(Entries with scene source code)

╔══

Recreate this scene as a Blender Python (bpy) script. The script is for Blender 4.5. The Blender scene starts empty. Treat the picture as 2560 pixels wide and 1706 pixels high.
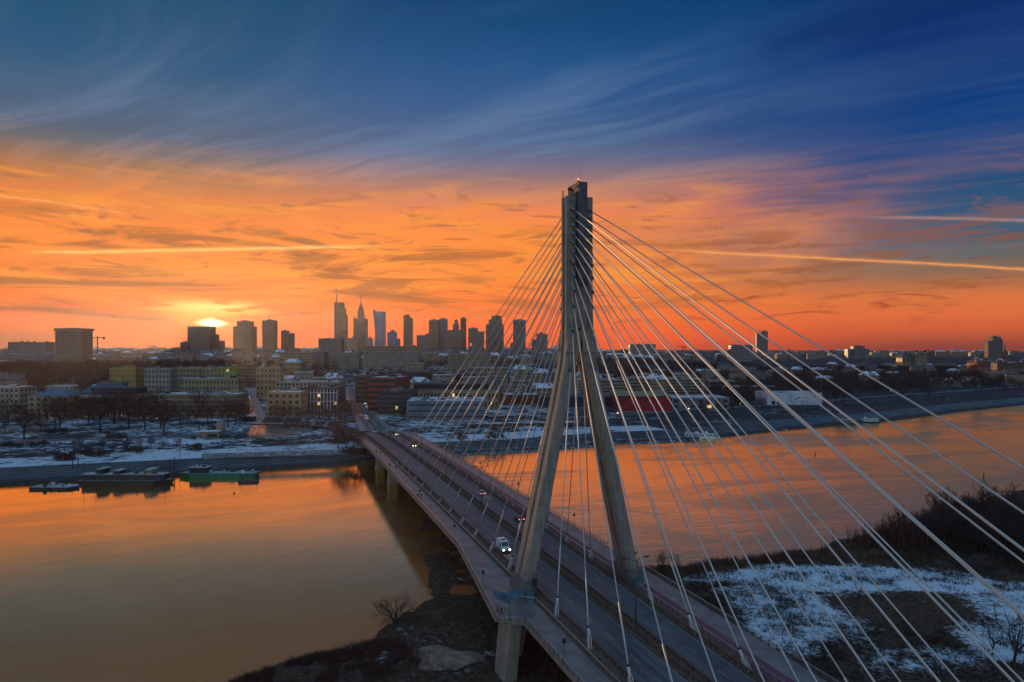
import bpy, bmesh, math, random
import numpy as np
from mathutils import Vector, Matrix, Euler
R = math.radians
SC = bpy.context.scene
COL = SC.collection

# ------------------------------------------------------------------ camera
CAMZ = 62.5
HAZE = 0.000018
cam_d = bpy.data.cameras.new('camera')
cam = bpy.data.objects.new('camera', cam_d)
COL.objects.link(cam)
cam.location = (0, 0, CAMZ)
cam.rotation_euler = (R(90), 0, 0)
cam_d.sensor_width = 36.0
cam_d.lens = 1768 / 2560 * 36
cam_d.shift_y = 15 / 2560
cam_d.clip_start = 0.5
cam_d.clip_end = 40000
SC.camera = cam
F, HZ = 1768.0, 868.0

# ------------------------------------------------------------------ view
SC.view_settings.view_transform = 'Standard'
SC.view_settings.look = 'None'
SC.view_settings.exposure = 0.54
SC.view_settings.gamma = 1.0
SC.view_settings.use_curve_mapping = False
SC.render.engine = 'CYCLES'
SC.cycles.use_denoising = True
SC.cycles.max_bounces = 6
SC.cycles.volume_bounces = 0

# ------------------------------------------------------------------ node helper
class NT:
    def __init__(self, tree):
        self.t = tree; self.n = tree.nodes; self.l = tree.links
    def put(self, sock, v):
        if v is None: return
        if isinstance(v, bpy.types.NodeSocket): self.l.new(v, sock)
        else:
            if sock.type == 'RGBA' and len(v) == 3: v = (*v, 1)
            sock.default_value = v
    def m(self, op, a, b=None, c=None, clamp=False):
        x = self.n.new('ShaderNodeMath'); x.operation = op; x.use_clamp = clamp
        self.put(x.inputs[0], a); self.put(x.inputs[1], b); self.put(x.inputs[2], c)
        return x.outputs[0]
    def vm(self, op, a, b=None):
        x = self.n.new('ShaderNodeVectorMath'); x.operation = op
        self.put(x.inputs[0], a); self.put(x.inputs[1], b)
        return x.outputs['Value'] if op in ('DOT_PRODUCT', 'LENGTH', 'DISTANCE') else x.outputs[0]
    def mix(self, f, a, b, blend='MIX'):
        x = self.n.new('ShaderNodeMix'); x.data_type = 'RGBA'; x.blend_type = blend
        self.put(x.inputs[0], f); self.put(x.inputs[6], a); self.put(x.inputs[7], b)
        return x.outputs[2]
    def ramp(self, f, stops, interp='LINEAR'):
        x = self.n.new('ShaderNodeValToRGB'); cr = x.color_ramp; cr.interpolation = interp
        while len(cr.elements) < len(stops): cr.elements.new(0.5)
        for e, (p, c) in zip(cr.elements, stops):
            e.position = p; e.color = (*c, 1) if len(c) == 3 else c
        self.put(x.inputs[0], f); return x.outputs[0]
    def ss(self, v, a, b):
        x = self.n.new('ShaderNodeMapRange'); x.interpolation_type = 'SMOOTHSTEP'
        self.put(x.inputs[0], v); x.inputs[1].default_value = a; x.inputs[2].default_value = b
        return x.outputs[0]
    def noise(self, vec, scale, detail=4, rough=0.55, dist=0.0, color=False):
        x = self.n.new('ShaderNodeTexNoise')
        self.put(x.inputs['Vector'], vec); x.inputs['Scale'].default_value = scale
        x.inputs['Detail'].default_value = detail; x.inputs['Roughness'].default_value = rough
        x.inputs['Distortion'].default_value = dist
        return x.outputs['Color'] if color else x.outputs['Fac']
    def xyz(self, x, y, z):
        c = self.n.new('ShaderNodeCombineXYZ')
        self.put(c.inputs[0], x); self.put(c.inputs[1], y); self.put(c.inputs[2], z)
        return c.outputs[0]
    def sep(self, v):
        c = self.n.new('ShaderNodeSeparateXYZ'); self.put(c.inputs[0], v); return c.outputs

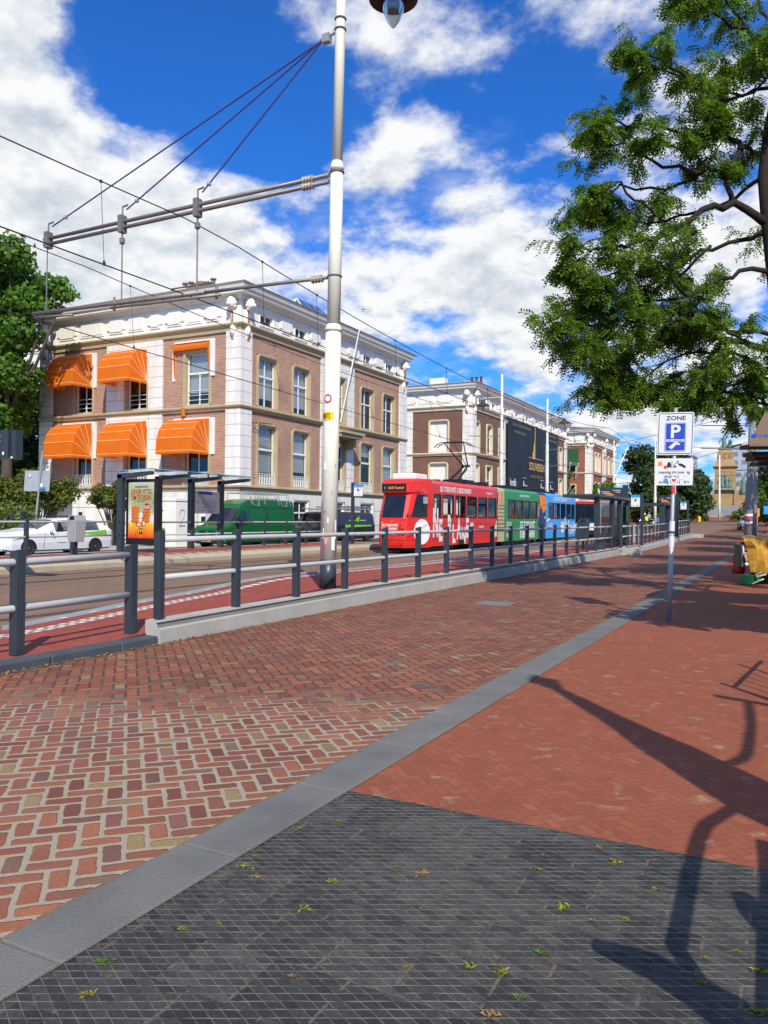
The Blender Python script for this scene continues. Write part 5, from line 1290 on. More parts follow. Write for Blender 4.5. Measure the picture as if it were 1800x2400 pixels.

╚══

# [WORK INSTRUCTIONS]
Output the data exactly. Pictures don't belong in the result.

# [COMPLETE OUTPUT]
Recreate this scene as a Blender Python (bpy) script. The script is for Blender 4.5. The Blender scene starts empty. Treat the picture as 2560 pixels wide and 1706 pixels high.
import bpy, bmesh, math, random
import numpy as np
from mathutils import Vector, Matrix, Euler
R = math.radians
SC = bpy.context.scene
COL = SC.collection

# ------------------------------------------------------------------ camera
CAMZ = 62.5
HAZE = 0.000018
cam_d = bpy.data.cameras.new('camera')
cam = bpy.data.objects.new('camera', cam_d)
COL.objects.link(cam)
cam.location = (0, 0, CAMZ)
cam.rotation_euler = (R(90), 0, 0)
cam_d.sensor_width = 36.0
cam_d.lens = 1768 / 2560 * 36
cam_d.shift_y = 15 / 2560
cam_d.clip_start = 0.5
cam_d.clip_end = 40000
SC.camera = cam
F, HZ = 1768.0, 868.0

# ------------------------------------------------------------------ view
SC.view_settings.view_transform = 'Standard'
SC.view_settings.look = 'None'
SC.view_settings.exposure = 0.54
SC.view_settings.gamma = 1.0
SC.view_settings.use_curve_mapping = False
SC.render.engine = 'CYCLES'
SC.cycles.use_denoising = True
SC.cycles.max_bounces = 6
SC.cycles.volume_bounces = 0

# ------------------------------------------------------------------ node helper
class NT:
    def __init__(self, tree):
        self.t = tree; self.n = tree.nodes; self.l = tree.links
    def put(self, sock, v):
        if v is None: return
        if isinstance(v, bpy.types.NodeSocket): self.l.new(v, sock)
        else:
            if sock.type == 'RGBA' and len(v) == 3: v = (*v, 1)
            sock.default_value = v
    def m(self, op, a, b=None, c=None, clamp=False):
        x = self.n.new('ShaderNodeMath'); x.operation = op; x.use_clamp = clamp
        self.put(x.inputs[0], a); self.put(x.inputs[1], b); self.put(x.inputs[2], c)
        return x.outputs[0]
    def vm(self, op, a, b=None):
        x = self.n.new('ShaderNodeVectorMath'); x.operation = op
        self.put(x.inputs[0], a); self.put(x.inputs[1], b)
        return x.outputs['Value'] if op in ('DOT_PRODUCT', 'LENGTH', 'DISTANCE') else x.outputs[0]
    def mix(self, f, a, b, blend='MIX'):
        x = self.n.new('ShaderNodeMix'); x.data_type = 'RGBA'; x.blend_type = blend
        self.put(x.inputs[0], f); self.put(x.inputs[6], a); self.put(x.inputs[7], b)
        return x.outputs[2]
    def ramp(self, f, stops, interp='LINEAR'):
        x = self.n.new('ShaderNodeValToRGB'); cr = x.color_ramp; cr.interpolation = interp
        while len(cr.elements) < len(stops): cr.elements.new(0.5)
        for e, (p, c) in zip(cr.elements, stops):
            e.position = p; e.color = (*c, 1) if len(c) == 3 else c
        self.put(x.inputs[0], f); return x.outputs[0]
    def ss(self, v, a, b):
        x = self.n.new('ShaderNodeMapRange'); x.interpolation_type = 'SMOOTHSTEP'
        self.put(x.inputs[0], v); x.inputs[1].default_value = a; x.inputs[2].default_value = b
        return x.outputs[0]
    def noise(self, vec, scale, detail=4, rough=0.55, dist=0.0, color=False):
        x = self.n.new('ShaderNodeTexNoise')
        self.put(x.inputs['Vector'], vec); x.inputs['Scale'].default_value = scale
        x.inputs['Detail'].default_value = detail; x.inputs['Roughness'].default_value = rough
        x.inputs['Distortion'].default_value = dist
        return x.outputs['Color'] if color else x.outputs['Fac']
    def xyz(self, x, y, z):
        c = self.n.new('ShaderNodeCombineXYZ')
        self.put(c.inputs[0], x); self.put(c.inputs[1], y); self.put(c.inputs[2], z)
        return c.outputs[0]
    def sep(self, v):
        c = self.n.new('ShaderNodeSeparateXYZ'); self.put(c.inputs[0], v); return c.outputs

The Blender Python script for this scene continues. Write part 5, from line 1290 on. More parts follow. Write for Blender 4.5. Measure the picture as if it were 1800x2400 pixels.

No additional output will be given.